Inoltre, poco tempo dopo il loro sbarco, vedono arrivare da Cap Serrat, il luogo della Tunisia più vicino, alcune feluche condotte dai barbareschi. Costoro sbarcano per una battuta di selvaggina che portano in una spiaggia ai piedi di La Garde (A Chiaia ‘i Muort o Spiaggia dei Morti). Poi li abbattono, li scuoiano, caricano la carne e, infine, alcuni giorni dopo ripartono. Antonio D’Arco si spaventa per quanto è accaduto, tanto più che qualche mese dopo i fatti si ripetono. Non appena i corallari ritornano nel mese di maggio, egli parte per Napoli a chiedere aiuto alle autorità italiane. Ma avendogli detto di andare a spasso, invoca l’aiuto del Bey di Tunisi il quale, infastidito nel vedere un’isola tunisina occupata da un italiano, manda le guardie a La Galite. La soluzione non conviene ad Antonio d’Arco, che allora chiede asilo, tanto più che  le guardie tunisine si fanno rispettare dai bucanieri. Questi ultimi, del resto, non sono persone cattive. Deve andare d’accordo anche con loro, perché i suoi figli imparano da loro a parlare e cantare in arabo. Le guardie dovettero stabilirsi sopra la spiaggia della Marina, dove successivamente, i galitesi tireranno a secco le loro barche.  Lì c’è un canale che si chiamerà “ Il Canale di Monsur” e, sulla destra, una fonte chiamata ‘Ncopp ‘i Turc, il luogo dei turchi. Le guardie vi resteranno, probabilmente, per una decina d’anni.

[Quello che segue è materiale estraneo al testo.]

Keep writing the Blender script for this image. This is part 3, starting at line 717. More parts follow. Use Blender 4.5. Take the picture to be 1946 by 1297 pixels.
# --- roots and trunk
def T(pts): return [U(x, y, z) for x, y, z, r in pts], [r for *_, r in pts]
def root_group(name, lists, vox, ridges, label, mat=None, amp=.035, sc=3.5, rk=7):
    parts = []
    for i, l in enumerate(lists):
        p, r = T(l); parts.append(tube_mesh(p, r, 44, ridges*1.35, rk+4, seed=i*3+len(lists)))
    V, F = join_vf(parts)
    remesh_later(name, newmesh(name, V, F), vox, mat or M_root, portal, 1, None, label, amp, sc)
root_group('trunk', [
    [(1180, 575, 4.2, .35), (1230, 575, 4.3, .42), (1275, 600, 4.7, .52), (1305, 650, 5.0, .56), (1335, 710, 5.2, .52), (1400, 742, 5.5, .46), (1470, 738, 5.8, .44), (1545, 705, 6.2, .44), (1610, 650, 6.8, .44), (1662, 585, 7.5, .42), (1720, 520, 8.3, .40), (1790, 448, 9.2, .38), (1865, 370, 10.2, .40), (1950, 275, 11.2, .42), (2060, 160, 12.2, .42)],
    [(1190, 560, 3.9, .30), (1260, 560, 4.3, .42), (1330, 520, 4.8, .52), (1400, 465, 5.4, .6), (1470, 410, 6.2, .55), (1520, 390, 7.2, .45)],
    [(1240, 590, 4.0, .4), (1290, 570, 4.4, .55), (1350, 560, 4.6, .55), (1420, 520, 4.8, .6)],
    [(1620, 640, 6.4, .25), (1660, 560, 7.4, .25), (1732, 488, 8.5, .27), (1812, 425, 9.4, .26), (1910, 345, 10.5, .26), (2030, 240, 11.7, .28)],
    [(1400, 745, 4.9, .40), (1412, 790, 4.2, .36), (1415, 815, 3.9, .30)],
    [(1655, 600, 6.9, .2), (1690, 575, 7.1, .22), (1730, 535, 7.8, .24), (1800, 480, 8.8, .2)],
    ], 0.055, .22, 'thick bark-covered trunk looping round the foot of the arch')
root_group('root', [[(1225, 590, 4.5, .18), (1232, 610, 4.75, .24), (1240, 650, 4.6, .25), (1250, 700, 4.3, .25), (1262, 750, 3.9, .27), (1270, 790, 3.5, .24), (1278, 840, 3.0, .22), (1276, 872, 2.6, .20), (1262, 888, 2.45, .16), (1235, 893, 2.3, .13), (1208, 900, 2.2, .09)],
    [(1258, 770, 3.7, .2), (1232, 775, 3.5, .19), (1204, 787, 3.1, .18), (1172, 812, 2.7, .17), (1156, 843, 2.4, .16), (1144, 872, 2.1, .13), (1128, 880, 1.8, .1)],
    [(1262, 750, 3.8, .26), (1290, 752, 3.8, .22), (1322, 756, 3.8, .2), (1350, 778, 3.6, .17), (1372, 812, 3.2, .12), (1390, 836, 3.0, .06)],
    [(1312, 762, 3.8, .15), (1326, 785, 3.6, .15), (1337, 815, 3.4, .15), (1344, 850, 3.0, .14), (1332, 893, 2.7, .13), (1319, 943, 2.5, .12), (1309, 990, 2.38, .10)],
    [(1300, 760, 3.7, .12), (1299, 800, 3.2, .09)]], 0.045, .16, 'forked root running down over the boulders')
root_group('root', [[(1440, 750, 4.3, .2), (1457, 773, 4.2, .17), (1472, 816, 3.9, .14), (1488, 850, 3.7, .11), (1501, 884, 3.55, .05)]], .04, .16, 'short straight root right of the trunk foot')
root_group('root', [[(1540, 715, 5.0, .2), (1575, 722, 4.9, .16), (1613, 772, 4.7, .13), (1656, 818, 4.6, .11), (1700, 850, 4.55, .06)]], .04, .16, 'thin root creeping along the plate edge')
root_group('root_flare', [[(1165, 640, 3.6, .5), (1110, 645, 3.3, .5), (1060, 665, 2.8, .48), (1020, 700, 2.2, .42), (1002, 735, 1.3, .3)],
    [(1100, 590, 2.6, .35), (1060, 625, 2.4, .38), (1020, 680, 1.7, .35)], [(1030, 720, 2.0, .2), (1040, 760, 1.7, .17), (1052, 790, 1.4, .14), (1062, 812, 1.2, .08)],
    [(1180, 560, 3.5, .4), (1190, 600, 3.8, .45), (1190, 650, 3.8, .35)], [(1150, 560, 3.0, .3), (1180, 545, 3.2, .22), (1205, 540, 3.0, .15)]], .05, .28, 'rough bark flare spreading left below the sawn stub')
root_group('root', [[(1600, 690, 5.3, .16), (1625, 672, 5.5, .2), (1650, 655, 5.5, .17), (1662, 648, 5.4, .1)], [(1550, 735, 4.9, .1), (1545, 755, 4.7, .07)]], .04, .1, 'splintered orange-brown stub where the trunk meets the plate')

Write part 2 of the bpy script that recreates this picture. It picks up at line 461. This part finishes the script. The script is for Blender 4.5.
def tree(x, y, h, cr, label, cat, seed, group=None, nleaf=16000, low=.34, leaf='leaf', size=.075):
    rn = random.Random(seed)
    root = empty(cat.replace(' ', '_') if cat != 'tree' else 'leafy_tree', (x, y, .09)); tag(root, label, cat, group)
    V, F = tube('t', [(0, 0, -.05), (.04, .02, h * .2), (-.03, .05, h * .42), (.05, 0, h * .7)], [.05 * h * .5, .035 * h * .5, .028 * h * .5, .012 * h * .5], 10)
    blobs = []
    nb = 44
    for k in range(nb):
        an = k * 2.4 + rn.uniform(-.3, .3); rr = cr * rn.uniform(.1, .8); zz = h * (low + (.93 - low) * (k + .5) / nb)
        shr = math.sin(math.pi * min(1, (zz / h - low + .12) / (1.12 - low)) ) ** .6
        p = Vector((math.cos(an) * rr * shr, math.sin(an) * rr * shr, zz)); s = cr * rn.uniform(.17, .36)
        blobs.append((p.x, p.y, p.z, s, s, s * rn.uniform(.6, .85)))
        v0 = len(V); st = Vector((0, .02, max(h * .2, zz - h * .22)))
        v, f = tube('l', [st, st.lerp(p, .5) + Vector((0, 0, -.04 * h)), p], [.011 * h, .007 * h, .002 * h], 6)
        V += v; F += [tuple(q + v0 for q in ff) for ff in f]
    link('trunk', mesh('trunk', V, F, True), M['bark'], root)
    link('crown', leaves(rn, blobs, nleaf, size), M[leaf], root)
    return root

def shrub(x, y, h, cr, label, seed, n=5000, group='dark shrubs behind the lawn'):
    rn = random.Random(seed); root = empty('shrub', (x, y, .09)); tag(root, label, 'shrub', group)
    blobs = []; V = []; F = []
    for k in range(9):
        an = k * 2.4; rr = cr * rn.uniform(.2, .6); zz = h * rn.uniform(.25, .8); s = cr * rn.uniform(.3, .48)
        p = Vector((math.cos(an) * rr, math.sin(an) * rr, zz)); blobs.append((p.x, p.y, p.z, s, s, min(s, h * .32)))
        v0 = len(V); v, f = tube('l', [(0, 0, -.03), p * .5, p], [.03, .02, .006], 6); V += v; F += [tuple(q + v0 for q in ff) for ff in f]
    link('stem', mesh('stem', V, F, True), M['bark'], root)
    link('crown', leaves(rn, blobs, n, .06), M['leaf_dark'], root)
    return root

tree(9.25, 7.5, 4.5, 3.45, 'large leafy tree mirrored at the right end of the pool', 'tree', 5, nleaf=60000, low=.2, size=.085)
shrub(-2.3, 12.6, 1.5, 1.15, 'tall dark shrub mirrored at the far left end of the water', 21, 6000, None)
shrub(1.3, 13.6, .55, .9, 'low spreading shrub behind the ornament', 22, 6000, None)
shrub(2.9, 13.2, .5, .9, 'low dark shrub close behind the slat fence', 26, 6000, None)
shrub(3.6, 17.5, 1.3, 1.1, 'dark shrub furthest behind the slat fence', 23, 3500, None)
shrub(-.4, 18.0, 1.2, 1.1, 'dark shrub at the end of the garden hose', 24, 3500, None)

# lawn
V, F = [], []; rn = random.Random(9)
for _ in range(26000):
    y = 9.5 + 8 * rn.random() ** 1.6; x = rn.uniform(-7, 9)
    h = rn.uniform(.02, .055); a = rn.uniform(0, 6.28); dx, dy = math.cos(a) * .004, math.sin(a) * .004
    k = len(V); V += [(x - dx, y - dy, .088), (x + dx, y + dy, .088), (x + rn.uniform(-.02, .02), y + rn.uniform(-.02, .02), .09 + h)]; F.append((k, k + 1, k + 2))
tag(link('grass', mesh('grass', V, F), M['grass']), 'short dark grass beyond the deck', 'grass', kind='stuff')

Due o tre anni dopo il suo insediamento, Antonio D’Arco fa dei raccolti eccezionali  di frutta, legumi e birra. Si è anche appropriato di tutti gli animali dell’isola. A inizio stagione, quando arrivano  i corallari  dal Bastione di Francia e da Torre del Greco, Antonio D’Arco vende loro legumi, frutta e carne, per cui guadagna un po’ di soldi. Cominciano a venire alcuni pescatori siciliani per fare la salatura dei pesci. Si stabiliscono un po’ fuorimano (Avann ‘a Rott , nei pressi della Grotta) . Poi arrivano dei pescatori d’aragoste  da Carloforte, Sardegna. Seguendo lo stesso principio dei corallari, alcuni velieri coi vivai incorporati nello scafo portano ciascuno cinque o sei barche di pescatori, che lasciano a La Galite. A sera, questi pescatori portano le aragoste catturate nelle nasse di giunchi e canne. Quando i velieri sono carichi a sufficienza, partono per vendere le belle prede a Napoli, Marsiglia oppure in Spagna. A settembre-ottobre tutti ripartono e Antonio D’Arco resta solo. Ma è ben lungi dall’essere infelice.  Lui e la sua famiglia, per cinque o sei anni, resteranno finalmente gli unici abitanti dell’isola!